Both Apple and Epic Games CEO Tim Sweeney have provided responses below…
Apple has been legally required to approve a pornography app for iPhone users in EU markets due to regulatory actions put in place by Europe’s Digital Markets Act. Since launching the App Store in 2008, Apple’s policy has been to prevent apps explicitly for distributing pornography from being listed in the App Store.
As of today, however, EU iPhone users can access Hot Tub, an app for browsing pornography, as easily as downloading Epic’s Fortnite or Delta, the popular Nintendo game emulator.
That’s because Hot Tub is distributed through AltStore PAL.
Prior to today, AltStore PAL has largely been viewed as a generally harmless avenue for developers to distribute software for the iPhone without being required to agree to Apple’s revenue split policies.
However, the arrival of Hot Tub, which lacks age verification for access, shows that at least one of Apple’s concerns over a less moderated app marketplace has become reality.
In a Fast Company piece published on this date a year ago, Apple’s Phil Schiller warned of the possibility of porn apps being distributed alongside game apps that are popular with kids
Schiller is quick to point out that despite these new security measures, there are limits to the protections that Apple can provide to users who allow alternative app marketplaces to operate on their iPhones. The company has virtually no control over the content of apps from those marketplaces—even if that content is objectionable or harmful.
“Ultimately, there are things that we have not allowed on our App Store—things that we didn’t think would be safe or appropriate,” Schiller says. “It will not be our decision whether those other marketplaces have the same terms and limitations.”
So yes, for the first time, apps dedicated to pornography can be run on the iPhone.
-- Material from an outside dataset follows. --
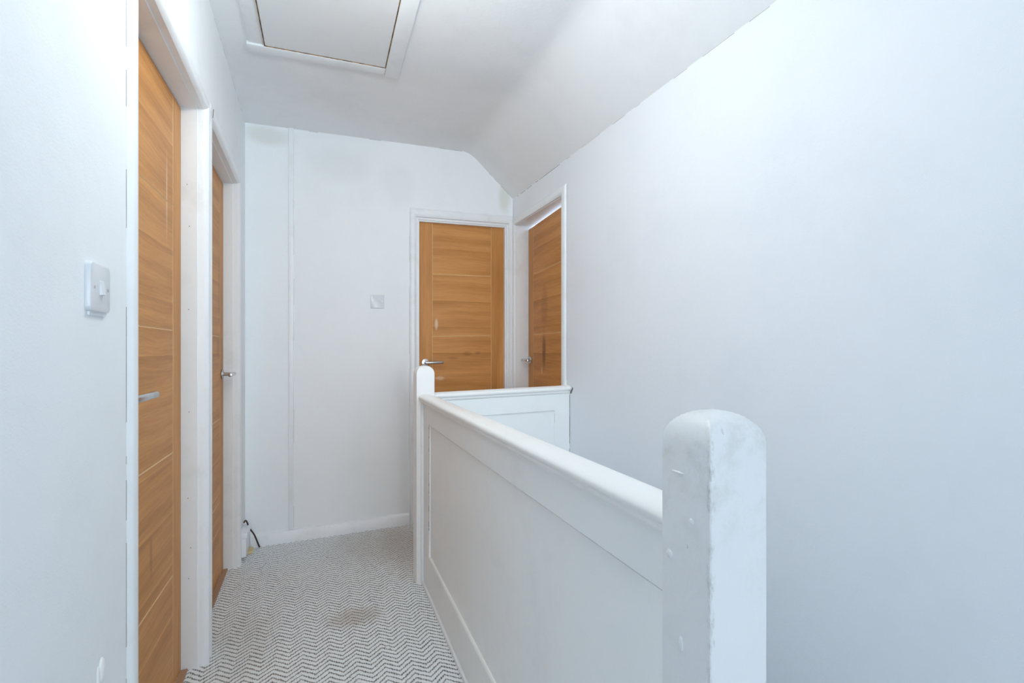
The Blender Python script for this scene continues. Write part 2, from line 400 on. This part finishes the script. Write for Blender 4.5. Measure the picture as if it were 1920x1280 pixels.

This should be something parents are aware of, because the DMA does not give Apple the legal right to forbid certain types of app stores from operating on its platform, nor does Apple have the ability to prevent a child from downloading such an app store onto their iPhone.
One year to the day of that story being published, a porn app is being distributed in the same channel as Nintendo emulators and Fortnite. While the app doesn’t appear in the AltStore by default, it is listed like other apps when adding its distributor as a source.
AltStore PAL required an annual subscription for access until last August, when Fortnite maker Epic Games provided AltStore PAL with a grant to offset the costs associated with providing the alternative app marketplace.
The bottom line for parents, though, is that the “Apple-approved” messaging around the porn app on iPhone omits the fact that Apple is legally required to approve the app due to the DMA policy, which the company has campaigned against. Suggesting the app is endorsed by Apple also violates the company’s notarization policy.
There is a nuanced argument that could be made where Apple’s business practices created the conditions that allowed the company to have to legally approve a porn app on iPhone for EU customers without strict parental controls. But describing the porn app as simply Apple-approved is intentionally clever and misleading.
And what about porn access through Safari? Apple’s Screen Time protections and third-party content blockers allow parents to restrict access to explicit content on the web.
Apple has provided a statement, specifically regarding the dishonest endorsement.
“We are deeply concerned about the safety risks that hardcore porn apps of this type create for EU users, especially kids,” Apple says. “This app and others like it will undermine consumer trust and confidence in our ecosystem that we have worked for more than a decade to make the best in the world. Contrary to the false statements made by the marketplace developer, we certainly do not approve of this app and would never offer it in our App Store. The truth is that we are required by the European Commission to allow it to be distributed by marketplace operators like AltStore and Epic who may not share our concerns for user safety.”
Meanwhile, Epic Games CEO Tim Sweeney provided his take on the situation when we asked:
“This isn’t how platforms should work: on Windows, Mac, and Linux, developers can make and release apps without the platform maker adding junk fees and rendering moral judgments on their decisions,” Sweeney tells us. “On iOS, Apple forces its processes on developers against their wishes. We’ve argued to the European Union that Apple should be forced out of developers’ way, because when Apple are allowed to be the gatekeeper of competing apps and stores, they grossly misuse that power to disadvantage competition.”
Additionally, Sweeney took issue with Apple’s statement in two ways:
“Contrary to Apple’s false statement, the Epic Games Store doesn’t carry this app, doesn’t carry any porn apps, and has never carried porn apps,” Sweeney writes. “Apple’s App Store does carry porn apps. For example, they host the Reddit app, and Reddit is full of porn.”
In 2016, Apple briefly removed several Reddit clients from the App Store for NSFW content and a toggle to show/hide it. Apple later restored these apps after they removed the NSFW toggle.
Another technical pressure point that could affect Hot Tub is the top-level domain that the service uses, .io, explicitly bans use for serving pornographic content:
No .IO domain may be used, directly or indirectly, for any purpose that is sexual or pornographic or that is against the statutory laws of any Nation. In the event of the Registry being advised by any party that a specific site breaches this condition then the Registry reserves the right to immediately deactivate the offending registration.
As @mysk_co points out on X, this could be an issue for family-safe DNS services that trust .io domains not to serve sexual content.